• _The request_:
Type again, exactly, the lines below from the start through the line that includes "return (CX +".

• _Dataset excerpt_:
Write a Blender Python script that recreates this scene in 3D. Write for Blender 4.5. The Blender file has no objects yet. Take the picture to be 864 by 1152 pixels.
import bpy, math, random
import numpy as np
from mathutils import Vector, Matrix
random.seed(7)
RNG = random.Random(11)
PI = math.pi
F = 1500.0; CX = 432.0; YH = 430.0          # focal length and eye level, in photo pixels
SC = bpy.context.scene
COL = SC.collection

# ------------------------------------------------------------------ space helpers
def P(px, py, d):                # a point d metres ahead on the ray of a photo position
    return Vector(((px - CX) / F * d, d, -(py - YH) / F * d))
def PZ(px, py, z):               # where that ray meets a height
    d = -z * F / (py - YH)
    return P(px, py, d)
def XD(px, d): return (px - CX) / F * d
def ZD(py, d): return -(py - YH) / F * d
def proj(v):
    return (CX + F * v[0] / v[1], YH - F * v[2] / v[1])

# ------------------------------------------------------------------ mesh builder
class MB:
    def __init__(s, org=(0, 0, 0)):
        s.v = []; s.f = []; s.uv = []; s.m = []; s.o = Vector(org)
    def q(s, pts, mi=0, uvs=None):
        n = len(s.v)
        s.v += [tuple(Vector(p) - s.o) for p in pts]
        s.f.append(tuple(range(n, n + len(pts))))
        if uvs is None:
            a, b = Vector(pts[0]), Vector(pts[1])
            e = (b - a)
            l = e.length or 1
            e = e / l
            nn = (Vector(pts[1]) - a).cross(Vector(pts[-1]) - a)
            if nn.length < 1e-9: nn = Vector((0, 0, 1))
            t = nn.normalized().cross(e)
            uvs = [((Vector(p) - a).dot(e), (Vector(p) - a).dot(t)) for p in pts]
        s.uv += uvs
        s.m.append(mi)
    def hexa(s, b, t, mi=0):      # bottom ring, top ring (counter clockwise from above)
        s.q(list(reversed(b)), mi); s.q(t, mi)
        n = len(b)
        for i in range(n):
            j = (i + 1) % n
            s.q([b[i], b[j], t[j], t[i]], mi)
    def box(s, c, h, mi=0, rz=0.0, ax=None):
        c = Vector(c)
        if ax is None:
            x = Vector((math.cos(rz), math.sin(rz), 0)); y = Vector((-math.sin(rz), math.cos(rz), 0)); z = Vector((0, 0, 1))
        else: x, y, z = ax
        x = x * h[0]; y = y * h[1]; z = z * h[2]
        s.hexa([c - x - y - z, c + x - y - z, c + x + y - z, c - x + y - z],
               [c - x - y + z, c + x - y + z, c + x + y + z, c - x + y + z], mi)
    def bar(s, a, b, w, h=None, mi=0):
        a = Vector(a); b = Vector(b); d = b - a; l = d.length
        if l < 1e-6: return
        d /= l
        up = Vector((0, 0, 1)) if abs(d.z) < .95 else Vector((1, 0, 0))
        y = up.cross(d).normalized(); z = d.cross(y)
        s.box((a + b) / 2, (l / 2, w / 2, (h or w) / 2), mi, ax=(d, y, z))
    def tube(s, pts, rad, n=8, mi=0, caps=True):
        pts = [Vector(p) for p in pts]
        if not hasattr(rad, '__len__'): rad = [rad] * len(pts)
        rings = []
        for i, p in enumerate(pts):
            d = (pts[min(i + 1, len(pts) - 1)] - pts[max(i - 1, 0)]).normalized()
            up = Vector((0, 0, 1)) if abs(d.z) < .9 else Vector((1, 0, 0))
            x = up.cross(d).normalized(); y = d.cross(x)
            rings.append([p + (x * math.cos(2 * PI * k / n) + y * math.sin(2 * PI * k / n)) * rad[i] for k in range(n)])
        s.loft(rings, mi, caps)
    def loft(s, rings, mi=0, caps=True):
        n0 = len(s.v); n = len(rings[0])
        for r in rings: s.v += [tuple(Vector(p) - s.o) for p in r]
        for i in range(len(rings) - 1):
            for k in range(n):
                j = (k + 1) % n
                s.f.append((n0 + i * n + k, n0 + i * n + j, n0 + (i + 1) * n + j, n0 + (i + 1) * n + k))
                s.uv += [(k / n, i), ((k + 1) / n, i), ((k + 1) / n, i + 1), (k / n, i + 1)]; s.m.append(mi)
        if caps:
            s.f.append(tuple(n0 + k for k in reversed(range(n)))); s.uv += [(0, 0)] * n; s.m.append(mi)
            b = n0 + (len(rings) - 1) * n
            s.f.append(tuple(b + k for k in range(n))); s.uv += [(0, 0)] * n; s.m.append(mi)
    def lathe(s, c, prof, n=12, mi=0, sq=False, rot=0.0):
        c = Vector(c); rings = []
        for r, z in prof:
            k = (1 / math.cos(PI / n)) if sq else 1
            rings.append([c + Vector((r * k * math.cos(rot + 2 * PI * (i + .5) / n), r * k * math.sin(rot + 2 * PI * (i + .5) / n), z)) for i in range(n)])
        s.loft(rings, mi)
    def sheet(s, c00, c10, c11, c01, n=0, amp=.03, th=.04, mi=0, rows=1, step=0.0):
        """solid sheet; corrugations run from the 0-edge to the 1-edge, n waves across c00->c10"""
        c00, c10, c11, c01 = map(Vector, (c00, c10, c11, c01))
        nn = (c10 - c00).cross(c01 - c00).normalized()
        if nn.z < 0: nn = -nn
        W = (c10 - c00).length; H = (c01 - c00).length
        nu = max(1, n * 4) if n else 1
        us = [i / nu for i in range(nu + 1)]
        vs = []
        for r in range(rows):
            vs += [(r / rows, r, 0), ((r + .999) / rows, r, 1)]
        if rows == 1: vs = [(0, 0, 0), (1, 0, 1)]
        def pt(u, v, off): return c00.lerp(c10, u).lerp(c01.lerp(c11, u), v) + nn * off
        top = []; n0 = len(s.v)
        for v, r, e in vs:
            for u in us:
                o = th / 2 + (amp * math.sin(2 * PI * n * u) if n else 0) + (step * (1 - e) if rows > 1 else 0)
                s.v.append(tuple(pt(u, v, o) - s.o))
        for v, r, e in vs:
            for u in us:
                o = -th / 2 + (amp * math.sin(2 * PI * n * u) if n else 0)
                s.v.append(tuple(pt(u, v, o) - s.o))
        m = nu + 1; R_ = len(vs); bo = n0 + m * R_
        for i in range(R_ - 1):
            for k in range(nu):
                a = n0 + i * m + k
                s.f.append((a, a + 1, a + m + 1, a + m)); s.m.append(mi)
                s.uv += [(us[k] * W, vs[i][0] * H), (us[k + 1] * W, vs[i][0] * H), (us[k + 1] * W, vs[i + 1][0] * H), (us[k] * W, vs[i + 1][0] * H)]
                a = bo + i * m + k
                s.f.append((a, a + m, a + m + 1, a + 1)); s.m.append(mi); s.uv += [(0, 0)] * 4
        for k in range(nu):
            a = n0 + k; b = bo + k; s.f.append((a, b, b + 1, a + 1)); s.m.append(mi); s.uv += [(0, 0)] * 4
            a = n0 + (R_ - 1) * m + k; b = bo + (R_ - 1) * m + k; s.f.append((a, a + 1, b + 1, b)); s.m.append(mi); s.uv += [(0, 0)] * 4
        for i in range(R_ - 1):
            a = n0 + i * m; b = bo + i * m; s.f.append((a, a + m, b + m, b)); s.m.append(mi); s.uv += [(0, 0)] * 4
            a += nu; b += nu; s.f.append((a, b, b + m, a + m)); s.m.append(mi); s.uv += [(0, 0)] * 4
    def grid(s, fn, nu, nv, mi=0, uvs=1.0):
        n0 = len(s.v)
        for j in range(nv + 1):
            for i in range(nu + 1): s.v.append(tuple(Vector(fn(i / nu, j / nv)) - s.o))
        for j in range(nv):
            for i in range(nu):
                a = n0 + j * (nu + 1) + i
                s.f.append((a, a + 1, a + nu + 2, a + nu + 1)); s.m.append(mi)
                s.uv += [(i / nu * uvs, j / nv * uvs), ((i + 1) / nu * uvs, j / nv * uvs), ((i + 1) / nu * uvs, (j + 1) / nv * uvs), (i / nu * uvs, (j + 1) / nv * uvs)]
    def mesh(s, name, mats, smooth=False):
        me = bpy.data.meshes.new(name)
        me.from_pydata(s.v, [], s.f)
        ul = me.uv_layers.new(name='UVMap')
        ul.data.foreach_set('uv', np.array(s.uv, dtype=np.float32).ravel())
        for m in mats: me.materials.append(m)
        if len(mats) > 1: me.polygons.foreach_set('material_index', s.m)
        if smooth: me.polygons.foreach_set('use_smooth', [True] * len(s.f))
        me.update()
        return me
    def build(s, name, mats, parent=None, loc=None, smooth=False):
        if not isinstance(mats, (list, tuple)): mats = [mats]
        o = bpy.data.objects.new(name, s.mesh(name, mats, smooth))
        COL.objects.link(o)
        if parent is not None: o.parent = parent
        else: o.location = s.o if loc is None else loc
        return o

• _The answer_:
Write a Blender Python script that recreates this scene in 3D. Write for Blender 4.5. The Blender file has no objects yet. Take the picture to be 864 by 1152 pixels.
import bpy, math, random
import numpy as np
from mathutils import Vector, Matrix
random.seed(7)
RNG = random.Random(11)
PI = math.pi
F = 1500.0; CX = 432.0; YH = 430.0          # focal length and eye level, in photo pixels
SC = bpy.context.scene
COL = SC.collection

# ------------------------------------------------------------------ space helpers
def P(px, py, d):                # a point d metres ahead on the ray of a photo position
    return Vector(((px - CX) / F * d, d, -(py - YH) / F * d))
def PZ(px, py, z):               # where that ray meets a height
    d = -z * F / (py - YH)
    return P(px, py, d)
def XD(px, d): return (px - CX) / F * d
def ZD(py, d): return -(py - YH) / F * d
def proj(v):
    return (CX + F * v[0] / v[1], YH - F * v[2] / v[1])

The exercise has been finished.